Tidak tahu arah hubungan ini kemana. Aku seperti terperangkap dalam masa
lalu dan masa sekarang. If you have no one to share with, then what’s
the point? Pacaran itu overrated, dan menikah itu gambling.”
Walaupun
setengah hati Fiona tidak rela jika kehidupannya berakhir seperti
ibunya, namun tetap ada Fiona kecil dan cerita fairy tale yang
mengharapkan adanya seorang laki-laki yang membawanya ke petualangan
baru kehidupan.
Ketika masalah
seperti ini tersimpan terus-menerus dan menjadi sebuah keyakinan, maka
selamanya keputusan menikah akan menjadi hal yang tidak membuatnya
nyaman. Paparan ini dikatakan oleh psikolog Rangga Radityaputra, M.Psi,
Psi. “Pertolongan pertama yang bisa dilakukan adalah dengan mengeluarkan
emosi. Temukan teman curhat yang bisa mendengarkan dan dipercaya.

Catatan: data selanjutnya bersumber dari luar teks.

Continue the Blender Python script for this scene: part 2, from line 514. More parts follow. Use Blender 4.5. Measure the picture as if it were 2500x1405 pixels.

Ceritalah tentang semua hambatan dan apa yang sedang dirasakan dan
terjadi. Ini bukan soal menyelesaikan masalah, tapi untuk membuat kamu
lebih nyaman.” Rangga juga menyarankan ketika bermasalah dengan hal
seperti ini, temukan orang kedua yang dapat membantumu secara
profesional. “Melakukan counseling tidak hanya membantu dalam pandangan
masalah pernikahan saja, tapi juga keseluruhan kamu memandang
kehidupan,” tambah Rangga.
Pernikahan
bukanlah bersifat sementara, melainkan sebuah ikatan di atas janji suci
dengan Yang Maha Kuasa bersama orang yang kita cintai, for his best and
worst. Ketika komitmen hubungan dibawa ke jenjang ini, harapan untuk
bahagia selamanya seperti dongeng anak bukanlah tidak mungkin untuk
dicapai, namun harus dilakukan dengan keyakinan dan usaha. Seperti apa
yang pernah dikatakan oleh Audrey Hepburn, “If I get married, I want to
be very married.”
Apakah kamu mengalami pengalaman yang sama dengan Fiona?